Does the currency carry trade, financing short-term deposits in currencies with high interest rates with short-term loans in currencies with low interest rates (or being long and short forward contracts in currencies with high and low interest rates) generate a reliably attractive return? In the November 2014 version of their paper entitled “Empirical Evidence on the Currency Carry Trade, 1900-2012”, Nikolay Doskov and Laurens Swinkels measure annual nominal and real carry trade returns for a large sample of currencies over a long period covering multiple currency regimes. They use yields on local Treasury bills (T-bills) or equivalents to approximate short-term interest rates and make some adjustments to account for government defaults. To estimate carry trade returns, they sort currencies each year based on associated T-bill yields and take equally weighted long (short) positions in the four currencies with the highest (lowest) yields. Using annual exchange rates and associated T-bill yields for 20 currencies during 1900 through 2012 (19 currencies before 1925 and 12 currencies after 1998), they find that:

  • Over the entire sample period, the currency carry trade generates a gross annualized excess return (relative to the T-bill yield) of 2.4% and a gross annual Sharpe ratio of 0.26. Excluding the turbulent 1940s increases gross annualized excess return to 3.2% and gross annual Sharpe ratio to 0.38, very competitive with buying and holding equities (see the chart below).
  • However, the carry trade occasionally loses big, supporting belief that the long-term excess return is compensation for crash risk. For example, excess return is close to -10% during each of 1942, 1943 and 1945 and -32% during 1946.
  • Carry trade losses sometimes (as in 1931 and 2008) coincide with large declines in global equities. However, there are many years during which the carry trade effectively diversifies long equity positions.
  • Trading on real interest rate differences is about as profitable as trading on nominal interest rate differences only for traders who have some ability to predict inflation. Over the entire sample period, correlation of annual returns for the two approaches is only 0.39 (but increases to 0.64 after 1985).
  • Results are generally robust to the exact method of estimating carry trade returns.
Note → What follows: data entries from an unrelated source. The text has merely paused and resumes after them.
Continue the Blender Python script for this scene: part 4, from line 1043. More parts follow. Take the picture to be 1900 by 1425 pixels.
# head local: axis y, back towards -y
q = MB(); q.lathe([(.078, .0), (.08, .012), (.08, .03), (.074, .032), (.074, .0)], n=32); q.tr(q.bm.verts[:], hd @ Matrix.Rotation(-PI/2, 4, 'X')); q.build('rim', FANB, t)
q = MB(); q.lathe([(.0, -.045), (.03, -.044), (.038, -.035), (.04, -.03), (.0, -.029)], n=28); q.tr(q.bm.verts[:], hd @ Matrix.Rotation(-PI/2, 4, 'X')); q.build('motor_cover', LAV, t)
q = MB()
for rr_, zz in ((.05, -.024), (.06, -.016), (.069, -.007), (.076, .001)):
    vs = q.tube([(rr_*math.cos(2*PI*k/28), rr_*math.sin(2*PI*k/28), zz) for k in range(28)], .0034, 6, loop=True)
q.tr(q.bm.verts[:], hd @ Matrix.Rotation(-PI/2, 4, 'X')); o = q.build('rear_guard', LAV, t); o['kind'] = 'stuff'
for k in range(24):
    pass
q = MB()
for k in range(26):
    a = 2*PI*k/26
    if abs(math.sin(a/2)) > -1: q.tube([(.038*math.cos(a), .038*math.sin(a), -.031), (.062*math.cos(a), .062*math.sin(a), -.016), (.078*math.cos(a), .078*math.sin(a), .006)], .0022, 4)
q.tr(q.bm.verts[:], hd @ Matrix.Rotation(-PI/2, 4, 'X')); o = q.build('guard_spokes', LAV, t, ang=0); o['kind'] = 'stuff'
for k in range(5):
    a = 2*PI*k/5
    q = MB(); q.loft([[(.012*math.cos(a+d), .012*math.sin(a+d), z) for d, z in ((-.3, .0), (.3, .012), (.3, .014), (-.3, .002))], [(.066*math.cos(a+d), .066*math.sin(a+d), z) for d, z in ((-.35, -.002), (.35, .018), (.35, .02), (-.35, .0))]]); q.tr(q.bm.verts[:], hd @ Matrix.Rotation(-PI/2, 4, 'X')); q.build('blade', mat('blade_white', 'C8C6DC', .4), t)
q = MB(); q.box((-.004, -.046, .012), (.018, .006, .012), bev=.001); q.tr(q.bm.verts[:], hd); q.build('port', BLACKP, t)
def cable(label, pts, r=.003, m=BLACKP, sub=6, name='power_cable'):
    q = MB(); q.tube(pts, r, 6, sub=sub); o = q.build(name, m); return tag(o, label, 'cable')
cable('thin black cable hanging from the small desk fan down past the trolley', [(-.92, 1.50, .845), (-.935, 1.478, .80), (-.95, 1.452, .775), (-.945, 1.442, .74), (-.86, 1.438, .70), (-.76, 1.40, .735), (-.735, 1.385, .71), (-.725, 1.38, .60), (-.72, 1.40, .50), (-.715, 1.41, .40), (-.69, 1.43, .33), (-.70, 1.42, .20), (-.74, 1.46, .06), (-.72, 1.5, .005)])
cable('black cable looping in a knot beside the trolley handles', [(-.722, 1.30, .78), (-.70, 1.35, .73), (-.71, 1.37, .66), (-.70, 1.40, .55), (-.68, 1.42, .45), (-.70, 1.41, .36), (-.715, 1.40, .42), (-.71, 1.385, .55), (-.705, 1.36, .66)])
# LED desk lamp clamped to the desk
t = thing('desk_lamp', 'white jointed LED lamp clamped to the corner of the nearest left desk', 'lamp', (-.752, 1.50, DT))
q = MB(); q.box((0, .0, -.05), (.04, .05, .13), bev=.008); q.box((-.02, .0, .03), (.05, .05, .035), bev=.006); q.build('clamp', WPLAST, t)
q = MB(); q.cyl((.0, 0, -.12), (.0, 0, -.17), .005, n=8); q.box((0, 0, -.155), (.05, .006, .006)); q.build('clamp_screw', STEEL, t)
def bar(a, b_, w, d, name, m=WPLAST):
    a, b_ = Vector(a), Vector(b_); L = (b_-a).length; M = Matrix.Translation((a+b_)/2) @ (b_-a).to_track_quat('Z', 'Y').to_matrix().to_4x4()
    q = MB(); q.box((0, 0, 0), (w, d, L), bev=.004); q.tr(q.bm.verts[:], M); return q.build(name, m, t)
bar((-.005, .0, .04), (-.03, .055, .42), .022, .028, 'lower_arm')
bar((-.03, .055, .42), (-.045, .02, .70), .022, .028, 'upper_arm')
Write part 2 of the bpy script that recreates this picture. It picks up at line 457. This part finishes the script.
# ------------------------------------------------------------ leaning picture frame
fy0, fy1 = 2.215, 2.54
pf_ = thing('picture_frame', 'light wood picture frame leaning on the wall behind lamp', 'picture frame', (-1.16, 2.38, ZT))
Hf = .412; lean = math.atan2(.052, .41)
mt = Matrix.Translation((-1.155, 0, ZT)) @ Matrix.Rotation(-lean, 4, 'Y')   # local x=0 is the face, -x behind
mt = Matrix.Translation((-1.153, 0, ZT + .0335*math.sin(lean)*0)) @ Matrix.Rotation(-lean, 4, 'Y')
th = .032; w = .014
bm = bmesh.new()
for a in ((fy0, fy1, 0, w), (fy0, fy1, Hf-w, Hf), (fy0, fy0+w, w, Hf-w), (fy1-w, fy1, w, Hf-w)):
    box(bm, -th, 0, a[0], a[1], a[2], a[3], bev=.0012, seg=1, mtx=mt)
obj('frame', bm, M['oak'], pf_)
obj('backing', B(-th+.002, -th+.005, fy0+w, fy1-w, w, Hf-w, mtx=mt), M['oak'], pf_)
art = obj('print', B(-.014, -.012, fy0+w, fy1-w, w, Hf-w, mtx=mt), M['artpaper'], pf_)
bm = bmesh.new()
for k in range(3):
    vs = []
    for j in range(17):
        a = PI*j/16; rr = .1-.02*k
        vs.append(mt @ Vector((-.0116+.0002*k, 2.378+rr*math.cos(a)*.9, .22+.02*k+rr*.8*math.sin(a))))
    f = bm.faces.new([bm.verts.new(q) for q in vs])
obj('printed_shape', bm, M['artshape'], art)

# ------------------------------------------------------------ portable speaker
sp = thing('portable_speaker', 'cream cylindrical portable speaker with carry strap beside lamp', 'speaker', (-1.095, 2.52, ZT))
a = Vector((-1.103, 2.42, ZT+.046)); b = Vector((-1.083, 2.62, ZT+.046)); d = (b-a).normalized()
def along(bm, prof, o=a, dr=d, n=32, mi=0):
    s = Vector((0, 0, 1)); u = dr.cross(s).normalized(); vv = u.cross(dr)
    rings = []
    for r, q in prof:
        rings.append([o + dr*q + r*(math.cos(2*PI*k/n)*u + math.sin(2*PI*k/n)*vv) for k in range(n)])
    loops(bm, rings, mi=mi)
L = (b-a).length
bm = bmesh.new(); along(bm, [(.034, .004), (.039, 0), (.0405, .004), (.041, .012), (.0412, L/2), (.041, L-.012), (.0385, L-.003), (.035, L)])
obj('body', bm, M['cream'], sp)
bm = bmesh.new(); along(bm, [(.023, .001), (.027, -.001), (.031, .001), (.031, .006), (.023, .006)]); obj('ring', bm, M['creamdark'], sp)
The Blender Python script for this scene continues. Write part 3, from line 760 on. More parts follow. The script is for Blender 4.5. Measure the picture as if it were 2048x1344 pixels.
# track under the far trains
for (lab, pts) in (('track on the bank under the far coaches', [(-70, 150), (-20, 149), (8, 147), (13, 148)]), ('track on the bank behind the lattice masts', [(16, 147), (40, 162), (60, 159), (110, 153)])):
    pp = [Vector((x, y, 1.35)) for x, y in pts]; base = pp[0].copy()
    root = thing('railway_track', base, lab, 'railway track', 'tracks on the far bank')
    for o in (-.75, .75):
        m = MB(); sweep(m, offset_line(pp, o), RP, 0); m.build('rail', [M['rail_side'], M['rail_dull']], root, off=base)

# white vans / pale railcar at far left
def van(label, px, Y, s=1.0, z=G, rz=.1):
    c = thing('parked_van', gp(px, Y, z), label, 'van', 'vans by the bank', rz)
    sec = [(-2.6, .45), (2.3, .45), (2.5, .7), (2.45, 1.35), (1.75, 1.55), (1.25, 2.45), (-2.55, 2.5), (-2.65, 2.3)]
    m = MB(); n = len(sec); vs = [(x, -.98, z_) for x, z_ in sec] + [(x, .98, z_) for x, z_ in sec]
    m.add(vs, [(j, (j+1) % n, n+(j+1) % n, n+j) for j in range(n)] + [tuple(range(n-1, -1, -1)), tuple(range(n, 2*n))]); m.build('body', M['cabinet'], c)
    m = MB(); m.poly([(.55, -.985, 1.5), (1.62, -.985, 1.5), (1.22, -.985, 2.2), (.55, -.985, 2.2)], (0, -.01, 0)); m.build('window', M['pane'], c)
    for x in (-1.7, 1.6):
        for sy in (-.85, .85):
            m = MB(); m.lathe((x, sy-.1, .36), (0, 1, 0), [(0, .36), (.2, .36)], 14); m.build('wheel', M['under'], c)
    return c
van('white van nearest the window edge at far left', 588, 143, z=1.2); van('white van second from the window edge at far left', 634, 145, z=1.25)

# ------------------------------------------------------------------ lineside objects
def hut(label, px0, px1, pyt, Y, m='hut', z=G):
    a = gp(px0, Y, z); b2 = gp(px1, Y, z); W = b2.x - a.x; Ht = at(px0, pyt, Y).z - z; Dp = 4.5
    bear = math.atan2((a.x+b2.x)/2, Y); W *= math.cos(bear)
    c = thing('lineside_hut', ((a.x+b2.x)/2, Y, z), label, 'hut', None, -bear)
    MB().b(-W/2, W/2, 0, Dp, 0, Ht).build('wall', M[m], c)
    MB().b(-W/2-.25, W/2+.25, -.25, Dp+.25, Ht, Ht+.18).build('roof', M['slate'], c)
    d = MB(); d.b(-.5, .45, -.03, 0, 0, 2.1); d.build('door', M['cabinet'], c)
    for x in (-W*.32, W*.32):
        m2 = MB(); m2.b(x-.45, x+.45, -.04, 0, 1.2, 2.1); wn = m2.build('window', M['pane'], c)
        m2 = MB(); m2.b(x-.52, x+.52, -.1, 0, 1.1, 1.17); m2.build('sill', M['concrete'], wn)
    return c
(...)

The following chart, taken from the paper, shows the cumulative gross excess returns in U.S. dollars of four strategies:

  1. Currency carry trade (equally weighted top four minus bottom four) based on annual ranking by last-year nominal interest rate (T-bill yield).
  2. Currency carry trade based on annual ranking by last-year real interest rate (last-year nominal rate minus last-year inflation rate).
  3. Currency carry trade based on annual ranking by real interest rate with forecasted inflation rate (last-year nominal interest rate minus the average of last-year and next-year inflation rates).
  4. Value-weighted equities for the same 20 countries.

Analysis excludes the turbulent years between 1940 and 1949. Carry trade strategies include leverage such that volatilities of annual returns equal that of world equity returns over the full sample period (leverage ratio of 2.1 for nominal carry, 2.0 for real carry and 1.8 for real carry with forecasted inflation). Before World War II, the currency carry trade strategies outperform equities. Since World War II, global equity performance is about the same as the nominal carry trade and the real carry trade with inflation forecasting. However, results do not account for any trading frictions or cost of leverage, and an investor could not know the required leverage in real time.

currency-carry-trade-vs-equities-cumulative-returns

In summary, evidence suggests that the currency carry trade is profitable over the long run and competitive with equities, but not immune to crashes.

Cautions regarding findings include:

  • As noted in the paper, analysis employs some arguable modeling and data assumptions/approximation that may affect findings.
  • As noted in the paper, using annual data constrains the agility of a carry trade strategy. However, results for 1990 through 2012 are similar for annual and quarterly data.
  • As noted, estimated returns are gross, not net. Accounting for the frictions involved in executing currency trading strategies and in maintaining equity tracking portfolios would reduce these returns. Incorporating the cost of leverage for currency carry trade strategies would lower the performance shown above.